Novamente o fim do mundo
“Gabriel Malagrida assegurava no Juízo da Verdadeira Causa do Terramoto (1756), que só por castigo a face da omnipotência divina se tornara tão horrenda. Hereges, judeus e católicos, todos eram responsáveis pela vingança implacável de Deus. A causa próxima do flagelo radicava, no seu entender, nos mundanos e profanos modos de vida urbana, com os seus ”teatros, as músicas, as danças mais imodestas, as comédias mais obscenas, os divertimentos, as assistências aos touros, sendo tanto o concurso, que enchiam as praças, e as ruas todas; e nas igrejas, nas festas sagradas, nos sermões, nas missões apostólicas, por mais fervorosas que fossem não aparecia uma alma”. (…)
Na generalidade dos casos, o pregador, interpelando directamente os crentes, avoluma os terrores visíveis da destruição e as incertezas do povo em relação ao futuro.”
O Terramoto de 1755, Lisboa e a Europa, de Ana Cristina Araújo
Edição Clube do Colecionador dos Correios
Já aqui falei sobre os profetas do Apocalipse e da sua intenção de nos fazer mudar de comportamento. Sempre existiram e sempre existirão.
Querer procurar uma causa humana para algo natural é o cúmulo do antropocentrismo. Usar algo natural como argumento para sugerir o fim da produção intensiva do capitalismo é tão razoável como razoável era a convicção de Gabriel Malagrida.
Já todos vimos nas redes sociais comentários insinuando, ou até afirmando, que o bicho que nos faz ficar em casa era uma criação do homem. Para se acreditar nisto é necessário conseguir também acreditar que o génio humano é mais sofisticado que a natureza, o que é outro corolário idiota de uma visão antropocentrista do mundo.

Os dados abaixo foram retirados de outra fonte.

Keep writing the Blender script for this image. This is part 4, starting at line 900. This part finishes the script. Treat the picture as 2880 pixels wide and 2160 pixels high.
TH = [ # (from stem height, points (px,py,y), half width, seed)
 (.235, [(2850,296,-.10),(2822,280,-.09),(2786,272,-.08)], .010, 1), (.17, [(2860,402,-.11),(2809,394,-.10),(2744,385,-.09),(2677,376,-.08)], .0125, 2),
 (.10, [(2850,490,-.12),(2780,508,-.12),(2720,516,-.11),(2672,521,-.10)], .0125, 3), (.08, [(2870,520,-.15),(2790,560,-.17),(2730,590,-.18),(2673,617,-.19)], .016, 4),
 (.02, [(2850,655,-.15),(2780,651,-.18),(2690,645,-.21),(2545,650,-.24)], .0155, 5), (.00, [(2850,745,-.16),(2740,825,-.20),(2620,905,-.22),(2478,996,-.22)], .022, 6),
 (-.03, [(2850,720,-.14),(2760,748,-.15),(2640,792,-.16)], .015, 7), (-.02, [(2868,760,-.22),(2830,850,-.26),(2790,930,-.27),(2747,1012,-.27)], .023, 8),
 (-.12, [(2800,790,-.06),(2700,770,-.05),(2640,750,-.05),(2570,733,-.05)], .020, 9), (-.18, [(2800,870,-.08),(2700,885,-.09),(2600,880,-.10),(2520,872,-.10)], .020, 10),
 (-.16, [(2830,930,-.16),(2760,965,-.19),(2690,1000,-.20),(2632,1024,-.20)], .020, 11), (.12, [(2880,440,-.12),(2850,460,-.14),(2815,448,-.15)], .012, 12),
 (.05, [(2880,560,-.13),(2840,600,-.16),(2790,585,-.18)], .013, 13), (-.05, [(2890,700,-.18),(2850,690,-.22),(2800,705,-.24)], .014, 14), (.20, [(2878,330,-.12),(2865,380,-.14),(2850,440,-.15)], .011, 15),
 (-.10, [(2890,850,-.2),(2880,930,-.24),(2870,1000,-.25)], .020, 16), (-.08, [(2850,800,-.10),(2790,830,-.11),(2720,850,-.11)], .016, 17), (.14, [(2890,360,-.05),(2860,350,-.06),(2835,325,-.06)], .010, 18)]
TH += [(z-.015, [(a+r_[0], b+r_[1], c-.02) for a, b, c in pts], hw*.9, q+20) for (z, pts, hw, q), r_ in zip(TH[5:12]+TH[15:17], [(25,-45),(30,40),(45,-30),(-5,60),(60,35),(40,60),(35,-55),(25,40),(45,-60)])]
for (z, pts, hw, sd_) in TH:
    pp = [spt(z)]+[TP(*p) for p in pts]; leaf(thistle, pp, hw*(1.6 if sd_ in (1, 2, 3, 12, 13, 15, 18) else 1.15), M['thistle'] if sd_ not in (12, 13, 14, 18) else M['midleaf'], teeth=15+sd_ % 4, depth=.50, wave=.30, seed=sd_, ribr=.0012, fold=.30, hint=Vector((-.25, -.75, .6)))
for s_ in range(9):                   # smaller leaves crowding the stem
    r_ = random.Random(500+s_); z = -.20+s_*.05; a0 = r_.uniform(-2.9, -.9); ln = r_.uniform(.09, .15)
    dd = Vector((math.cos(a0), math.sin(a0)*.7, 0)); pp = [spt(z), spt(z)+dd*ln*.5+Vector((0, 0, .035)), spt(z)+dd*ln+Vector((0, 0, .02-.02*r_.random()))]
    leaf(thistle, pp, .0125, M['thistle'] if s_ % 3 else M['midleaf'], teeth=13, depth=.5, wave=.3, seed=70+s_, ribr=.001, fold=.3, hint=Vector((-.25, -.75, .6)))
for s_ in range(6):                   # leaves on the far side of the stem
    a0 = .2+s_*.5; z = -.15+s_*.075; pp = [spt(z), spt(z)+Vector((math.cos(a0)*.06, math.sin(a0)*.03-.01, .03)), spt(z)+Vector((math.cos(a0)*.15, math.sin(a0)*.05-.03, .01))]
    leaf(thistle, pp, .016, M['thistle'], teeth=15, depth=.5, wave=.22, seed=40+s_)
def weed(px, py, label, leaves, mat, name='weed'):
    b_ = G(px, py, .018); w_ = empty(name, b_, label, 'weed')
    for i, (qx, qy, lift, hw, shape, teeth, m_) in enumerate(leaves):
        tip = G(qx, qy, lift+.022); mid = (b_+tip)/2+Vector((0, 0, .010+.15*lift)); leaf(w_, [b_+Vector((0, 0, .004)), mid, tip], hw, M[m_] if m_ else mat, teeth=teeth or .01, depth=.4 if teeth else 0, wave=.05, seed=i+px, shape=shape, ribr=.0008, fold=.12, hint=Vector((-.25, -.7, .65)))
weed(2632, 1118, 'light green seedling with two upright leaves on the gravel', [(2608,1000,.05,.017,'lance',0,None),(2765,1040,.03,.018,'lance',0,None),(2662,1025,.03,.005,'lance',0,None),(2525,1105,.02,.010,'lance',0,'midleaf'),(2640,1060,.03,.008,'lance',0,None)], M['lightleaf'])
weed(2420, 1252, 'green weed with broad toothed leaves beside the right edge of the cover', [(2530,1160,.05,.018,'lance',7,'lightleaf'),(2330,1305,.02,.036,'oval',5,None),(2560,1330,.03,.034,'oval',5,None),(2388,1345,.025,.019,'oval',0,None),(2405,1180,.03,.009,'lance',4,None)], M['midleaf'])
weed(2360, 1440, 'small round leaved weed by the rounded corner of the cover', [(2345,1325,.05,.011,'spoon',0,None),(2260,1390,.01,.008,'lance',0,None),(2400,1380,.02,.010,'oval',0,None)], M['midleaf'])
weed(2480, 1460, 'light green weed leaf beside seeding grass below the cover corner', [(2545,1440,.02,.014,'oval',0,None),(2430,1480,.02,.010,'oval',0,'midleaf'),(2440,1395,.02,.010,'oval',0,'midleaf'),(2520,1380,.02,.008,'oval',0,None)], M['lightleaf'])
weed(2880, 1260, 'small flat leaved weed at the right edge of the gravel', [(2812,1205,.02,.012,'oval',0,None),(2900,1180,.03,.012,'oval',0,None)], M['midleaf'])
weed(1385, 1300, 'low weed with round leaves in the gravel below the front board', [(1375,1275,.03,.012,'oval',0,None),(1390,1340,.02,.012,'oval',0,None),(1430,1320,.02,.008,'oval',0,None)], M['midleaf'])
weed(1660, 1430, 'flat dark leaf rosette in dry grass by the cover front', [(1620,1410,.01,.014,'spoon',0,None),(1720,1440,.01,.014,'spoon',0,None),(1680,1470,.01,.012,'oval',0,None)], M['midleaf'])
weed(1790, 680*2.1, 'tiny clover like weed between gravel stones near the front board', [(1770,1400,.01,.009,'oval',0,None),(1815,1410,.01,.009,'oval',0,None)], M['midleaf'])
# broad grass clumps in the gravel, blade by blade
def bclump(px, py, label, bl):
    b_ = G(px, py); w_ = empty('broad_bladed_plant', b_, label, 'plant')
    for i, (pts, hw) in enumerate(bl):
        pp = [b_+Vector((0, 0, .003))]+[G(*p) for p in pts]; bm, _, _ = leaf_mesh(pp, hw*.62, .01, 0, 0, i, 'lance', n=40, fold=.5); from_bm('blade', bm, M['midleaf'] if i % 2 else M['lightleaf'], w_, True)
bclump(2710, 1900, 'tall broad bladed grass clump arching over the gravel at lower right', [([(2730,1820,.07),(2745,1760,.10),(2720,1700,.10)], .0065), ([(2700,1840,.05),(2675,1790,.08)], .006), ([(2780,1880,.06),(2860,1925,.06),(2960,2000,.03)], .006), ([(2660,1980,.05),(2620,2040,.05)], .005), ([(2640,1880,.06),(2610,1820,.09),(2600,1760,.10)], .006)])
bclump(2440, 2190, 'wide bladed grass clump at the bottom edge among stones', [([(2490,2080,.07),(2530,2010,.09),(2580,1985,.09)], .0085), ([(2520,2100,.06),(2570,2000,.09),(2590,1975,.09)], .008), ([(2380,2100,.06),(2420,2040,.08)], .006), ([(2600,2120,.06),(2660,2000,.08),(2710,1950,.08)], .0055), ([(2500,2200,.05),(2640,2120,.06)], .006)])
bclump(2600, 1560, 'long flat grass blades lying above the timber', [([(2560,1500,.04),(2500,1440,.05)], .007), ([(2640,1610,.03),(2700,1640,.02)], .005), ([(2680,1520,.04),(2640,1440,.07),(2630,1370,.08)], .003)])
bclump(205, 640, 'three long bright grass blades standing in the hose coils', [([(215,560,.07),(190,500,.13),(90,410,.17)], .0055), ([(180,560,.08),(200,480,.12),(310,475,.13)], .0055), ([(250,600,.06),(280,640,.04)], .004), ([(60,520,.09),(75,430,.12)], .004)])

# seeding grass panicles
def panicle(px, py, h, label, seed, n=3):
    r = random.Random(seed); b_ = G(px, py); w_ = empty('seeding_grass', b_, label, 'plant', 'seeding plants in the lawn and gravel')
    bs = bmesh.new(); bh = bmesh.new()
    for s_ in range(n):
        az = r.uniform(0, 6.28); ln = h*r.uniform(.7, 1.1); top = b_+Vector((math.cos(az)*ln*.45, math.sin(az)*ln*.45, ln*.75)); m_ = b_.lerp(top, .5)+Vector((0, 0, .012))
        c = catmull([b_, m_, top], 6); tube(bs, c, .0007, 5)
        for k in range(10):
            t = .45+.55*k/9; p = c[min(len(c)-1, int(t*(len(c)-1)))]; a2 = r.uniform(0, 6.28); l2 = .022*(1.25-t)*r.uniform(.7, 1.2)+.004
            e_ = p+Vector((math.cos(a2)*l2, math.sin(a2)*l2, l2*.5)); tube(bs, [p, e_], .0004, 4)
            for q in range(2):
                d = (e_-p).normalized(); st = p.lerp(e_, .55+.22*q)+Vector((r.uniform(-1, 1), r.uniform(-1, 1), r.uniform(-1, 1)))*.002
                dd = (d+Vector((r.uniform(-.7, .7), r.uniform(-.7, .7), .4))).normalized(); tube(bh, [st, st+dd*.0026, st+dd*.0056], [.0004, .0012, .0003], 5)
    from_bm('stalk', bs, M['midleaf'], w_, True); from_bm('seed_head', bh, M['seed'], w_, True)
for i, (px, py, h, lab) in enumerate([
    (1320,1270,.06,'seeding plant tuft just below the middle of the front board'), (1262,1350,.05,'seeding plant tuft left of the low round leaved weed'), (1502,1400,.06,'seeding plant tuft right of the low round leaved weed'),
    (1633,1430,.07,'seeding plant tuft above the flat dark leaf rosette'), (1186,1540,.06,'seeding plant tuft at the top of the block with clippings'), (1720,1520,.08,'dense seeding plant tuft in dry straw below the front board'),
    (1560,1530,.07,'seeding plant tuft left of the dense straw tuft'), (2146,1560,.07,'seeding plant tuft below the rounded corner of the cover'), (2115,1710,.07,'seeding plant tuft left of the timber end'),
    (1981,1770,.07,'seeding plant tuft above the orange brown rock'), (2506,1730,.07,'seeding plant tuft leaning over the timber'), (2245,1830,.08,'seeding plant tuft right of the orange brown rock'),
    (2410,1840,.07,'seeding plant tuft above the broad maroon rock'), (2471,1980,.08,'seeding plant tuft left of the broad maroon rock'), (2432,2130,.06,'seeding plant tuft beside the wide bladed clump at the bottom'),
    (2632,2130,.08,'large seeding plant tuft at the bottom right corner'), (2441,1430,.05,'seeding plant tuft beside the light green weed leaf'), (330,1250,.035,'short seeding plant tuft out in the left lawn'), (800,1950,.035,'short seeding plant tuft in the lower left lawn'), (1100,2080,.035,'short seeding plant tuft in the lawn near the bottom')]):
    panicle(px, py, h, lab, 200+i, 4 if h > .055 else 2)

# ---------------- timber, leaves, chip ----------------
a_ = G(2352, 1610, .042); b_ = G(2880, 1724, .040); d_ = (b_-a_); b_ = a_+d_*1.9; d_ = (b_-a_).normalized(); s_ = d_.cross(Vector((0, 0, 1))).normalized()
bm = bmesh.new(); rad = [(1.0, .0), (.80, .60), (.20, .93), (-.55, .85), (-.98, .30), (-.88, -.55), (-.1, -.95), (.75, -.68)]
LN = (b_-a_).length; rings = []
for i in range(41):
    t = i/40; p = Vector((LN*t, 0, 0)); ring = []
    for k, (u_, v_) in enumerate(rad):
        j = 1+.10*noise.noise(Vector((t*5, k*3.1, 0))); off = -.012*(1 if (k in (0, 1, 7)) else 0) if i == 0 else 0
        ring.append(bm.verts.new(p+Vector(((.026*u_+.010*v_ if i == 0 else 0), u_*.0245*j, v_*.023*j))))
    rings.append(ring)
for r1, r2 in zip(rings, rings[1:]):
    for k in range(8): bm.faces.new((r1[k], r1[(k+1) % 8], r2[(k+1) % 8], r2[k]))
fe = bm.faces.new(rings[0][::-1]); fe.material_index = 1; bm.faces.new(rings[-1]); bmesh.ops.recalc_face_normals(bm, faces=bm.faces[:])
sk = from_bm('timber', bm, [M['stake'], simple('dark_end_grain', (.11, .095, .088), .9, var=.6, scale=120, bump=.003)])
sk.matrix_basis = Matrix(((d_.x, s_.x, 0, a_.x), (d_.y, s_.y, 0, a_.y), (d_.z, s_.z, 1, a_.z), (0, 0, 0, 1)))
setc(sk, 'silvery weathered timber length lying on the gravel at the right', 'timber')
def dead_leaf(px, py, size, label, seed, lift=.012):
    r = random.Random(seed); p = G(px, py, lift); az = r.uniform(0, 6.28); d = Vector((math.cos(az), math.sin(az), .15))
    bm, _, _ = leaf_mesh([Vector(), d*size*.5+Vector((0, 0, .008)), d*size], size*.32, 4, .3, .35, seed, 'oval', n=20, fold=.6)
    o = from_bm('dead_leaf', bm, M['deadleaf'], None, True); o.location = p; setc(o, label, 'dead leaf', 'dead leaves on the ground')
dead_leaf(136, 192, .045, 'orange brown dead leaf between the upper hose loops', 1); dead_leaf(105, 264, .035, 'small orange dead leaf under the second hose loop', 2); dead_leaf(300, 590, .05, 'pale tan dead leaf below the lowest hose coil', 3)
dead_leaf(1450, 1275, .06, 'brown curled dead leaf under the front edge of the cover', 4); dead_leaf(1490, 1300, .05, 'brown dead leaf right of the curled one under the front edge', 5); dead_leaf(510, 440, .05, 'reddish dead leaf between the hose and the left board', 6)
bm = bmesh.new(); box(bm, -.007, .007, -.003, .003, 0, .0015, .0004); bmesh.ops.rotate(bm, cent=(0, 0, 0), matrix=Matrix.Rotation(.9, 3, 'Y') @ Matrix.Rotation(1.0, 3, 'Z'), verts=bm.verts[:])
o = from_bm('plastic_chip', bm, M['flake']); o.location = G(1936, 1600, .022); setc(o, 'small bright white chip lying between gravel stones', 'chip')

Não somos assim tão capazes. A impotência em agir perante a realidade sempre foi um estímulo para a espécie humana, e certamente que depois disto a ciência continuará a avançar. E quem protagonizar a solução para este problema será certamente beneficiado pelo seu desempenho e ganhará dinheiro e vantagens com isso. Querer acabar com o capitalismo é discordar que isso assim funcione.
A dimensão da mortandade de outras pestes foi aumentada pelas fragilidades alimentares das populações, especialmente quando estas se seguiam a maus anos agrícolas. Até nesse ângulo, e graças ao capitalismo, nunca a população humana esteve tão bem preparada para lidar com o que está a acontecer.
Por isso, Malagridas dos dias hoje, ponham a viola no saco, olhem para história e lembrem-se que até este devoto pregador do sex XVIII acabou garrotado como herege no processo dos Távoras.